▶ _What you should do_
Reproduce the top of the data verbatim, through and including the line that contains "PI = math.pi".

▶ _Data lines_
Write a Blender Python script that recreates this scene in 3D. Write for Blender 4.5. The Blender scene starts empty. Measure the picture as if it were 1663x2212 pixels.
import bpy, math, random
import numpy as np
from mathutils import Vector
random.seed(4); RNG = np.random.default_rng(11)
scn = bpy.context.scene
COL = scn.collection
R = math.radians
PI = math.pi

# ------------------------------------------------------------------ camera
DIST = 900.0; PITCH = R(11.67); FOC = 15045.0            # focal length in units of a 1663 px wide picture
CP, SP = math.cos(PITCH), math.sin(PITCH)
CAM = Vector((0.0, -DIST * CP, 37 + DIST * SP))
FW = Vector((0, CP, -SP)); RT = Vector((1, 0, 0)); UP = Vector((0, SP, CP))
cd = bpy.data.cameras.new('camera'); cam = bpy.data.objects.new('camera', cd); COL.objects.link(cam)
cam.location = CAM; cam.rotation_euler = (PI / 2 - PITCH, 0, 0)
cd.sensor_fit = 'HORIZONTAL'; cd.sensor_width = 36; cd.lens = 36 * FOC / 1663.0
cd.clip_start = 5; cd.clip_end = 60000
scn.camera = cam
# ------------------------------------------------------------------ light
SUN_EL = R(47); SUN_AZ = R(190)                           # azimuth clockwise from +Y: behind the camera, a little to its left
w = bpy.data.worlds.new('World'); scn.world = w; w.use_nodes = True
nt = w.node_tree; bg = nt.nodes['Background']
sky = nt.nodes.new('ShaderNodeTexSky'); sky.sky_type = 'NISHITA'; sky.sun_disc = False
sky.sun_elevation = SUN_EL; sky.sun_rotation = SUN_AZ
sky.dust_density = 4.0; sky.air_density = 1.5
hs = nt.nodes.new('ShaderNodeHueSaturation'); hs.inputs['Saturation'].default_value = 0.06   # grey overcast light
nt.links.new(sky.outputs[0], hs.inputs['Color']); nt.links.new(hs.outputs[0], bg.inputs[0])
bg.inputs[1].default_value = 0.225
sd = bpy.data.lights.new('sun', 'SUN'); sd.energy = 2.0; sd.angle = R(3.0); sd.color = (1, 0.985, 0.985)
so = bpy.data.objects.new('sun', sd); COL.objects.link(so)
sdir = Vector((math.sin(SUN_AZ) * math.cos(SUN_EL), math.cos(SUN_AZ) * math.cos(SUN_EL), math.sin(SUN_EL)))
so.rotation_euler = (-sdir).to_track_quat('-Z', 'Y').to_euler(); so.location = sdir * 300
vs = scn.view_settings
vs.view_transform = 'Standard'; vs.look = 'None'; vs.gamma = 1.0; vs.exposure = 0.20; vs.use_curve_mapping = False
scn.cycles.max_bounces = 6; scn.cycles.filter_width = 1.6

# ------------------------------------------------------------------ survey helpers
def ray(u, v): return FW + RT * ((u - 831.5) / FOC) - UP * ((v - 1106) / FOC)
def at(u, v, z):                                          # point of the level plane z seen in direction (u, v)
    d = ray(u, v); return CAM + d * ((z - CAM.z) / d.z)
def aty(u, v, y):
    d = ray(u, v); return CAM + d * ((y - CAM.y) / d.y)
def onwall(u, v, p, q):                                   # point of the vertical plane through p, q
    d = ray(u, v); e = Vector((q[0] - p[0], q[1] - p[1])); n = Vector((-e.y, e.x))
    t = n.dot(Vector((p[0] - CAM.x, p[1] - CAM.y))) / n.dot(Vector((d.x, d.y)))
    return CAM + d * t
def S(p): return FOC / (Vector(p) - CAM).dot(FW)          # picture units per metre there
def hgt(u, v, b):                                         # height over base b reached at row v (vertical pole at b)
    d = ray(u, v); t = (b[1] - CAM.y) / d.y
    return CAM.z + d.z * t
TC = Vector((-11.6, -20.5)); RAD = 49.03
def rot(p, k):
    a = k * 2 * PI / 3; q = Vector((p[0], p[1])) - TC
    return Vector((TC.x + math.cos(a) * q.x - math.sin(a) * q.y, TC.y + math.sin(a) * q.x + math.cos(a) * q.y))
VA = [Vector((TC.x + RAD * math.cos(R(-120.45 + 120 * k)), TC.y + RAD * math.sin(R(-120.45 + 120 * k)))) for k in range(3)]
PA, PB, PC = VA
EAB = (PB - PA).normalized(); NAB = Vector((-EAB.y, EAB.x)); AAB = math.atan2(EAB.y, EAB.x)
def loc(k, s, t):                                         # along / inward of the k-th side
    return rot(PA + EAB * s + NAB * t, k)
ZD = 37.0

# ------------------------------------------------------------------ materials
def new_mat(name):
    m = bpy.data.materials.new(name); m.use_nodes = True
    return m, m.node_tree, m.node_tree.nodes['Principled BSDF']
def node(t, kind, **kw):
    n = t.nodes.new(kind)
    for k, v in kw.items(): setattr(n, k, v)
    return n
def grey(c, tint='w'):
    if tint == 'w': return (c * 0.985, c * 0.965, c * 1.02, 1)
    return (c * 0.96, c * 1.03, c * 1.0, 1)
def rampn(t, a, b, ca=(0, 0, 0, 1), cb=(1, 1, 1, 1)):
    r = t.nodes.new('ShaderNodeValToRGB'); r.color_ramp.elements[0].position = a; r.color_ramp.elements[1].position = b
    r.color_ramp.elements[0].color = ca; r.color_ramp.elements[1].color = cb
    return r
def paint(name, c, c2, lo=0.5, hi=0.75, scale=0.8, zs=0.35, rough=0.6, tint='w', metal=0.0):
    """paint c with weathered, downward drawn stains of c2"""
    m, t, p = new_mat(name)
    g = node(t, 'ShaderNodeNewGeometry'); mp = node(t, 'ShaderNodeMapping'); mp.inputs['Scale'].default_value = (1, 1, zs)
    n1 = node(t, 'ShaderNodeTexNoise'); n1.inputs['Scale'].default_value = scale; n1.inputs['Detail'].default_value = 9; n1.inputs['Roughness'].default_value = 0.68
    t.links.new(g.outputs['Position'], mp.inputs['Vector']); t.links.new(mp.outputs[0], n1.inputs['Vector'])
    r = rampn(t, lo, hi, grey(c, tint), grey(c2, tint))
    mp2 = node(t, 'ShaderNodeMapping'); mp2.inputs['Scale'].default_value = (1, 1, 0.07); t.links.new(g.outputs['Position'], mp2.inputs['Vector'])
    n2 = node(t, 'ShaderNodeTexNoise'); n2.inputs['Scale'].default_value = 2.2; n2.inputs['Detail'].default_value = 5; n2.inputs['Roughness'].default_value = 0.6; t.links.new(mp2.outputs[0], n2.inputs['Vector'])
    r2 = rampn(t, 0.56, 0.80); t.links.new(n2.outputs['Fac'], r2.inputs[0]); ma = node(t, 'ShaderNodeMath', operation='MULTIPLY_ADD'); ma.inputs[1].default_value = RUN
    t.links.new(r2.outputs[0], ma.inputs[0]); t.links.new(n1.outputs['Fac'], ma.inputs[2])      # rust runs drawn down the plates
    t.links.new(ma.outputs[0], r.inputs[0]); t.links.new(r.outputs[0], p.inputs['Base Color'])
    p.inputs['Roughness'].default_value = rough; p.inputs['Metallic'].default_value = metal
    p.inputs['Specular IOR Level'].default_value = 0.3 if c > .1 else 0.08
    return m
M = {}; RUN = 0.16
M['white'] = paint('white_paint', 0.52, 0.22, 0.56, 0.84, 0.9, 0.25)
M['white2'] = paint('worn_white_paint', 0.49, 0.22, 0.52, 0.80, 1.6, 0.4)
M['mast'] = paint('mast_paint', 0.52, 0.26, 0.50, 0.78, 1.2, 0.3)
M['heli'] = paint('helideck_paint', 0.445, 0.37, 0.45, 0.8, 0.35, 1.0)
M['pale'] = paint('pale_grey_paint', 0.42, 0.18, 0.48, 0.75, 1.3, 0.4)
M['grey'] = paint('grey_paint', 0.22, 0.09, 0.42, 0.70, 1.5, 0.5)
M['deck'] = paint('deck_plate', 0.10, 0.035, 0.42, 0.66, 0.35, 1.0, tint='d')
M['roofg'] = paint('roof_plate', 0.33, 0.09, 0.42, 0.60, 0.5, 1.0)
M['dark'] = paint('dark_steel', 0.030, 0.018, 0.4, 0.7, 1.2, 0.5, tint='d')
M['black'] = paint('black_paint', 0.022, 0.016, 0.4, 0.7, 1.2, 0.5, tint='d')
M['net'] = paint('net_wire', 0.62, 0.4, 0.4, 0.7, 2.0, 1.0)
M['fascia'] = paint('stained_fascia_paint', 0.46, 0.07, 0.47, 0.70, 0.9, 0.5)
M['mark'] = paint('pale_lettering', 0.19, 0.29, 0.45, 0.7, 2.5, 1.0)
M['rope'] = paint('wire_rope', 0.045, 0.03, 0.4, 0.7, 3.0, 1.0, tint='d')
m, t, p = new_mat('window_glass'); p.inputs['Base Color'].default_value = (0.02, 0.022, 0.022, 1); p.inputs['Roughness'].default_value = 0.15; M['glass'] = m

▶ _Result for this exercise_
Write a Blender Python script that recreates this scene in 3D. Write for Blender 4.5. The Blender scene starts empty. Measure the picture as if it were 1663x2212 pixels.
import bpy, math, random
import numpy as np
from mathutils import Vector
random.seed(4); RNG = np.random.default_rng(11)
scn = bpy.context.scene
COL = scn.collection
R = math.radians
PI = math.pi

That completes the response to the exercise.